Because here is a sad truth – some fishing companies are so short sighted that they target their trawl nets at the breeding events of fish like orange roughy, even as the stocks collapse, meaning even fewer fish in the future. And some agribusinesses will suck up the last of the freshwater in the ground even if it means that saltwater will intrude and spoil it for everyone and every living thing. And if these businesses have political connections they may try to pull some strings to get their way.
That’s why agribusinesses and fishing businesses can never be left in charge of allocating these finite natural resources.
Having ministers going in to bat for a particular set of businesses, with close ties to the ruling regime, so they can drain the groundwater and pollute the sand lakes, at the expense of all other users and nature, is not cracking down on green bureaucracy, it is crony capitalism.

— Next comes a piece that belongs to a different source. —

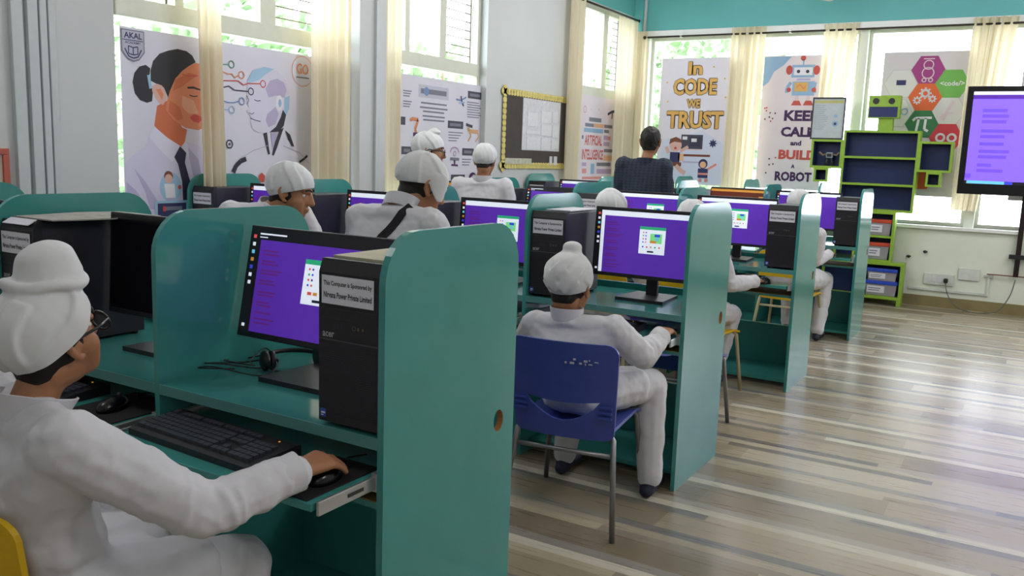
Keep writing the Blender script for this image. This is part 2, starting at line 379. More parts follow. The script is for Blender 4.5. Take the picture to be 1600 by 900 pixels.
# far windows: thin aluminium frames, clear panes
wi = 1
def far_window(a, b, i):
    f = MB(); w = 0.035; y0, y1 = FY+0.09, FY+0.13
    for p, q in (((a, y0, FZ0), (a+w, y1, FZ1)), ((b-w, y0, FZ0), (b, y1, FZ1)), ((a+w, y0, FZ0), (b-w, y1, FZ0+w)), ((a+w, y0, FZ1-w), (b-w, y1, FZ1))): f.b2(p, q, FRAME)
    o = struct(f.build('window_%d' % i))
    MB().poly([(a+w, y0+0.018, FZ0+w), (b-w, y0+0.018, FZ0+w), (b-w, y0+0.018, FZ1-w), (a+w, y0+0.018, FZ1-w)], GLASS).build('pane', parent=o)
for a, b in FWN: far_window(a, b, wi); wi += 1
ROD = mat('dark_curtain_rod', '3b352c', rough=0.4, metal=0.5, var=0.1)
def left_window(a, b, i, mull, grilles):
    f = MB(); w = 0.05; x0, x1 = LX-0.14, LX-0.07
    for p, q in (((x0, a, LZ0), (x1, a+w, LZ1)), ((x0, b-w, LZ0), (x1, b, LZ1)), ((x0, a+w, LZ0), (x1, b-w, LZ0+w)), ((x0, a+w, LZ1-w), (x1, b-w, LZ1)), ((x0-0.01, a+w, LZT), (x1+0.015, b-w, LZT+0.105))): f.b2(p, q, FRAME, bev=0.004)
    for m, mw in mull: f.b2((x0, m, LZT+0.105), (x1+0.005, m+mw, LZ1-w), FRAME, bev=0.004)
    o = struct(f.build('window_%d' % i))
    g = MB()
    xg = x0+0.033
    for za, zb in ((LZ0+w, LZT), (LZT+0.105, LZ1-w)): g.poly([(xg, a+w, za), (xg, b-w, za), (xg, b-w, zb), (xg, a+w, zb)], GLASS)
    g.build('pane', parent=o)
    r = MB()
    for y0, y1 in grilles:
        z = LZT+0.17
        while z < LZ1-0.06: r.cyl((x0+0.0, y0, z), (x0+0.0, y1, z), 0.0045, n=6); z += 0.072
        for y in (y0+0.004, y1-0.004): r.b2((x0-0.004, y-0.006, LZT+0.105), (x0+0.004, y+0.006, LZ1-w))
    r.build('grille', mat('grille_paint', '6e6250', rough=0.5), parent=o)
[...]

Crony capitalism won’t make New Zealanders rich – it will make the cronies rich in the short term, and make us all poorer in the long term by drying up our wells, destroying the natural environment that gives us true wealth.
The Luxon Government’s campaign against environmental protection, regional councils and the RMA is just crony capitalism, but with a caveat: It is crony capitalism with a mindset so small that getting water for your MP’s well blinds you to the collapse in groundwater across a whole region.
Governing for the nation, rather than for the agribusiness faction, means being a guardian of the water of the nation, and not just the well of your Party Whip. The RMA is not our enemy, short-term narrow-minded greed is our enemy.